--- Begin DATASET ROWS ---
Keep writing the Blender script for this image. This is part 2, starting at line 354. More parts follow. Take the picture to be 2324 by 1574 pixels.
--- End DATASET ROWS ---
--- Begin DATASET ROWS ---
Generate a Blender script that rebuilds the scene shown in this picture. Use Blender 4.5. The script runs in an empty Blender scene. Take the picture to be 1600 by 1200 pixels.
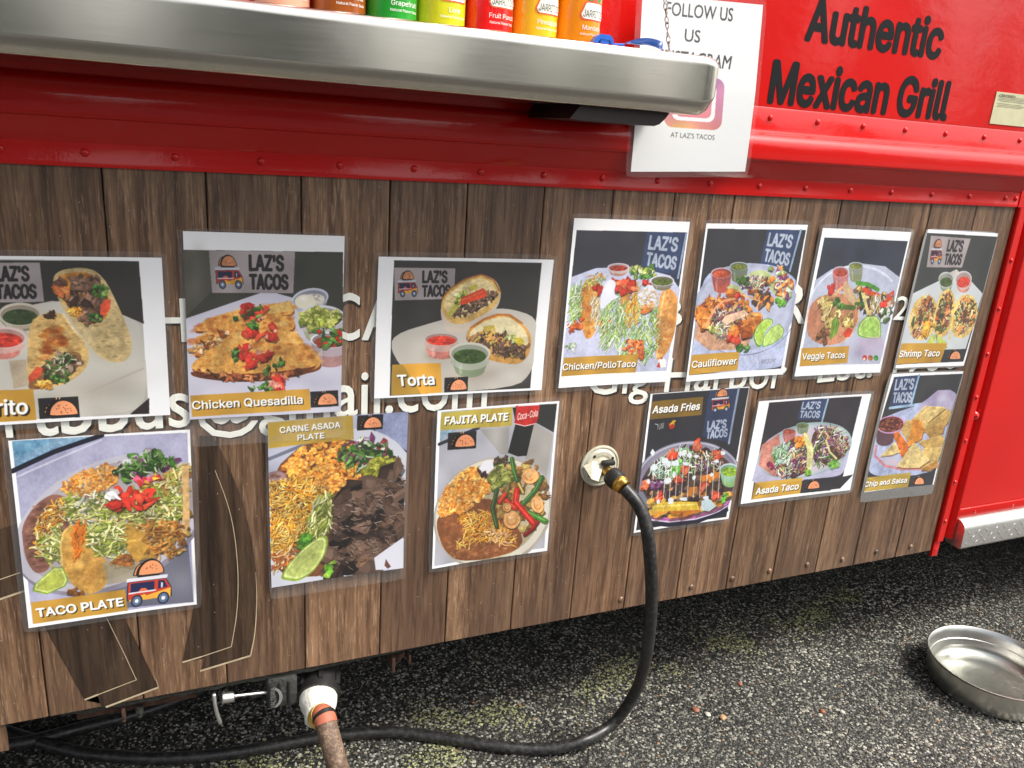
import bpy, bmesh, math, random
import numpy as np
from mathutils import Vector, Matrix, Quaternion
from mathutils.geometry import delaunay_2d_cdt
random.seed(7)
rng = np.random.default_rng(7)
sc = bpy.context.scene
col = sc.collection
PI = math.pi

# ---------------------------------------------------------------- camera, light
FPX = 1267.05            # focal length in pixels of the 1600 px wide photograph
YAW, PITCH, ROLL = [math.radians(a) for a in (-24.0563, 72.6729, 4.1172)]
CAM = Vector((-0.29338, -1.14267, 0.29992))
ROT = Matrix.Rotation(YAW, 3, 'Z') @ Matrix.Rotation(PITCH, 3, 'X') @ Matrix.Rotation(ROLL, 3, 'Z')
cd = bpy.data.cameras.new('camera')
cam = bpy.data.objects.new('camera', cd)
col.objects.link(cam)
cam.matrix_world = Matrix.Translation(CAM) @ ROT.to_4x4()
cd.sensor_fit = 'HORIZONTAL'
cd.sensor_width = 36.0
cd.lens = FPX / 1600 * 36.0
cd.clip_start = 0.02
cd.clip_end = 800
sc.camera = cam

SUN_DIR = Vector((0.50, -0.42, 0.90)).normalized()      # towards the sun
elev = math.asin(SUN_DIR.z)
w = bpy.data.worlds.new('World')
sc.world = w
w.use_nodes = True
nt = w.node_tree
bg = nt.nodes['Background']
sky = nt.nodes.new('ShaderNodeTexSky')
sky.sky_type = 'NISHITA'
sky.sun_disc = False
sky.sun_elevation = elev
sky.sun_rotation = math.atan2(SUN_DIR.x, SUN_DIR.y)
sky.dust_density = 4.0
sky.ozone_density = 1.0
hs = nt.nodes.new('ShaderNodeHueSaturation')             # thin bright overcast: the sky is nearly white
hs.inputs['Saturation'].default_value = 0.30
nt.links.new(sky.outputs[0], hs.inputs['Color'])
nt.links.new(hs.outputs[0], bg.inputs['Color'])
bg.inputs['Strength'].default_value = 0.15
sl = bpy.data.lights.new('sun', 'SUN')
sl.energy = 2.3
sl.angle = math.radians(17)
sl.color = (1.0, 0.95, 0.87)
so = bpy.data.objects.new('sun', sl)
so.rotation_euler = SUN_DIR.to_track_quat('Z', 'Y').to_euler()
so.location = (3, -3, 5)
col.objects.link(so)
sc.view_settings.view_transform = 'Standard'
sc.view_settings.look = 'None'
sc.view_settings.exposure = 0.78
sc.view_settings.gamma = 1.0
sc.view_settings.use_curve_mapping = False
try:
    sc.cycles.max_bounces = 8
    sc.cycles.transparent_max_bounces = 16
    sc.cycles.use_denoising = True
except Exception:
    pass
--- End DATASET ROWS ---
→ **GOAL OF THE EXERCISE**
Your copy should hold only the lines from the one containing "Generate a Blender" through the one containing "sc.camera = cam", word for word, with no pictures.

→ **FULL ANSWER**
Generate a Blender script that rebuilds the scene shown in this picture. Use Blender 4.5. The script runs in an empty Blender scene. Take the picture to be 1600 by 1200 pixels.
import bpy, bmesh, math, random
import numpy as np
from mathutils import Vector, Matrix, Quaternion
from mathutils.geometry import delaunay_2d_cdt
random.seed(7)
rng = np.random.default_rng(7)
sc = bpy.context.scene
col = sc.collection
PI = math.pi

# ---------------------------------------------------------------- camera, light
FPX = 1267.05            # focal length in pixels of the 1600 px wide photograph
YAW, PITCH, ROLL = [math.radians(a) for a in (-24.0563, 72.6729, 4.1172)]
CAM = Vector((-0.29338, -1.14267, 0.29992))
ROT = Matrix.Rotation(YAW, 3, 'Z') @ Matrix.Rotation(PITCH, 3, 'X') @ Matrix.Rotation(ROLL, 3, 'Z')
cd = bpy.data.cameras.new('camera')
cam = bpy.data.objects.new('camera', cd)
col.objects.link(cam)
cam.matrix_world = Matrix.Translation(CAM) @ ROT.to_4x4()
cd.sensor_fit = 'HORIZONTAL'
cd.sensor_width = 36.0
cd.lens = FPX / 1600 * 36.0
cd.clip_start = 0.02
cd.clip_end = 800
sc.camera = cam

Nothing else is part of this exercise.